### DATA PROVIDED
════════════════

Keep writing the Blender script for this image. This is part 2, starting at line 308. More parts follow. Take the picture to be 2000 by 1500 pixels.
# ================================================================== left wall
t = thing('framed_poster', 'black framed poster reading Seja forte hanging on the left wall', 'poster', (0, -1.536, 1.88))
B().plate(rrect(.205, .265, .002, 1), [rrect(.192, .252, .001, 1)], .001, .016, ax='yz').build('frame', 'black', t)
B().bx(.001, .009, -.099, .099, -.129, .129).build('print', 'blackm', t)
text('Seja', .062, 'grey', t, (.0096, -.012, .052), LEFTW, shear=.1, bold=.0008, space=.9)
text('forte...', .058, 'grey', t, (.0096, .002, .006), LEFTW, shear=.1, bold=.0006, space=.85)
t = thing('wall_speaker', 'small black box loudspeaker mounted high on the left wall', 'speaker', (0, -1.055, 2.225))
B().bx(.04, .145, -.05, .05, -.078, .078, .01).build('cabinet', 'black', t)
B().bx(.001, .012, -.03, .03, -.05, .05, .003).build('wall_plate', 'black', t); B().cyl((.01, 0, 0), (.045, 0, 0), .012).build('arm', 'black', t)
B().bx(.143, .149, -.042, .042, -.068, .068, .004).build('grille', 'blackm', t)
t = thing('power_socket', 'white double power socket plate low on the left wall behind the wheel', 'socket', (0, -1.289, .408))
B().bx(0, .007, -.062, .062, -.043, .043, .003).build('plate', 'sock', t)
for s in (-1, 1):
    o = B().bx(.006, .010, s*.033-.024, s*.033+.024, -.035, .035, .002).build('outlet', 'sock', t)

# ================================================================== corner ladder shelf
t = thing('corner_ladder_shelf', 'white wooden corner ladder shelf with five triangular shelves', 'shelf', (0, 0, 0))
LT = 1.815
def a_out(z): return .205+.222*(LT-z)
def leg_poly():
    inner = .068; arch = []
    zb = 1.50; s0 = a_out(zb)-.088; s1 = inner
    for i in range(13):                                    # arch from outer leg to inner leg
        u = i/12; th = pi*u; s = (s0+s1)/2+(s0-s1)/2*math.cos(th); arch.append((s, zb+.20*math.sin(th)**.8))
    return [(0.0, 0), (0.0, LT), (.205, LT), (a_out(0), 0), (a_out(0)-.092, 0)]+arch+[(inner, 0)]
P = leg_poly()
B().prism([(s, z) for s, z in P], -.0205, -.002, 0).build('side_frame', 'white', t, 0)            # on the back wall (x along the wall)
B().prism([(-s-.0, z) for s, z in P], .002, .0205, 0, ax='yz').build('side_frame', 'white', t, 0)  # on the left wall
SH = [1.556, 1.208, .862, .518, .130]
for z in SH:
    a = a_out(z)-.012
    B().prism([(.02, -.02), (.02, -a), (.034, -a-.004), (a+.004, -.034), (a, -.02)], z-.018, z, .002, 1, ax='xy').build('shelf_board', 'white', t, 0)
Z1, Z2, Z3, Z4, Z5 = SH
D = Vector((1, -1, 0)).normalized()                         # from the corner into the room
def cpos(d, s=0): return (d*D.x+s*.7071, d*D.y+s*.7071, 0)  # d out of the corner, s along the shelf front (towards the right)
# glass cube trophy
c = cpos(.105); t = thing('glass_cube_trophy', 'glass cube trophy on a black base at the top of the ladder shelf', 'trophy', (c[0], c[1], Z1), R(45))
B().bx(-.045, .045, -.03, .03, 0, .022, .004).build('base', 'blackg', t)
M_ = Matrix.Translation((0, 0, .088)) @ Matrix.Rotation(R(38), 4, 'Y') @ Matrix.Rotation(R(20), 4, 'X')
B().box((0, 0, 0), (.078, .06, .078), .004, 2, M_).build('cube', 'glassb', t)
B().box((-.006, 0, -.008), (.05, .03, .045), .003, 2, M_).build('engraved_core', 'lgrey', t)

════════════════

### TO BE DONE
All of the data shown above must be copied exactly.

### SOLVED PROBLEM
Keep writing the Blender script for this image. This is part 2, starting at line 308. More parts follow. Take the picture to be 2000 by 1500 pixels.
# ================================================================== left wall
t = thing('framed_poster', 'black framed poster reading Seja forte hanging on the left wall', 'poster', (0, -1.536, 1.88))
B().plate(rrect(.205, .265, .002, 1), [rrect(.192, .252, .001, 1)], .001, .016, ax='yz').build('frame', 'black', t)
B().bx(.001, .009, -.099, .099, -.129, .129).build('print', 'blackm', t)
text('Seja', .062, 'grey', t, (.0096, -.012, .052), LEFTW, shear=.1, bold=.0008, space=.9)
text('forte...', .058, 'grey', t, (.0096, .002, .006), LEFTW, shear=.1, bold=.0006, space=.85)
t = thing('wall_speaker', 'small black box loudspeaker mounted high on the left wall', 'speaker', (0, -1.055, 2.225))
B().bx(.04, .145, -.05, .05, -.078, .078, .01).build('cabinet', 'black', t)
B().bx(.001, .012, -.03, .03, -.05, .05, .003).build('wall_plate', 'black', t); B().cyl((.01, 0, 0), (.045, 0, 0), .012).build('arm', 'black', t)
B().bx(.143, .149, -.042, .042, -.068, .068, .004).build('grille', 'blackm', t)
t = thing('power_socket', 'white double power socket plate low on the left wall behind the wheel', 'socket', (0, -1.289, .408))
B().bx(0, .007, -.062, .062, -.043, .043, .003).build('plate', 'sock', t)
for s in (-1, 1):
    o = B().bx(.006, .010, s*.033-.024, s*.033+.024, -.035, .035, .002).build('outlet', 'sock', t)

# ================================================================== corner ladder shelf
t = thing('corner_ladder_shelf', 'white wooden corner ladder shelf with five triangular shelves', 'shelf', (0, 0, 0))
LT = 1.815
def a_out(z): return .205+.222*(LT-z)
def leg_poly():
    inner = .068; arch = []
    zb = 1.50; s0 = a_out(zb)-.088; s1 = inner
    for i in range(13):                                    # arch from outer leg to inner leg
        u = i/12; th = pi*u; s = (s0+s1)/2+(s0-s1)/2*math.cos(th); arch.append((s, zb+.20*math.sin(th)**.8))
    return [(0.0, 0), (0.0, LT), (.205, LT), (a_out(0), 0), (a_out(0)-.092, 0)]+arch+[(inner, 0)]
P = leg_poly()
B().prism([(s, z) for s, z in P], -.0205, -.002, 0).build('side_frame', 'white', t, 0)            # on the back wall (x along the wall)
B().prism([(-s-.0, z) for s, z in P], .002, .0205, 0, ax='yz').build('side_frame', 'white', t, 0)  # on the left wall
SH = [1.556, 1.208, .862, .518, .130]
for z in SH:
    a = a_out(z)-.012
    B().prism([(.02, -.02), (.02, -a), (.034, -a-.004), (a+.004, -.034), (a, -.02)], z-.018, z, .002, 1, ax='xy').build('shelf_board', 'white', t, 0)
Z1, Z2, Z3, Z4, Z5 = SH
D = Vector((1, -1, 0)).normalized()                         # from the corner into the room
def cpos(d, s=0): return (d*D.x+s*.7071, d*D.y+s*.7071, 0)  # d out of the corner, s along the shelf front (towards the right)
# glass cube trophy
c = cpos(.105); t = thing('glass_cube_trophy', 'glass cube trophy on a black base at the top of the ladder shelf', 'trophy', (c[0], c[1], Z1), R(45))
B().bx(-.045, .045, -.03, .03, 0, .022, .004).build('base', 'blackg', t)
M_ = Matrix.Translation((0, 0, .088)) @ Matrix.Rotation(R(38), 4, 'Y') @ Matrix.Rotation(R(20), 4, 'X')
B().box((0, 0, 0), (.078, .06, .078), .004, 2, M_).build('cube', 'glassb', t)
B().box((-.006, 0, -.008), (.05, .03, .045), .003, 2, M_).build('engraved_core', 'lgrey', t)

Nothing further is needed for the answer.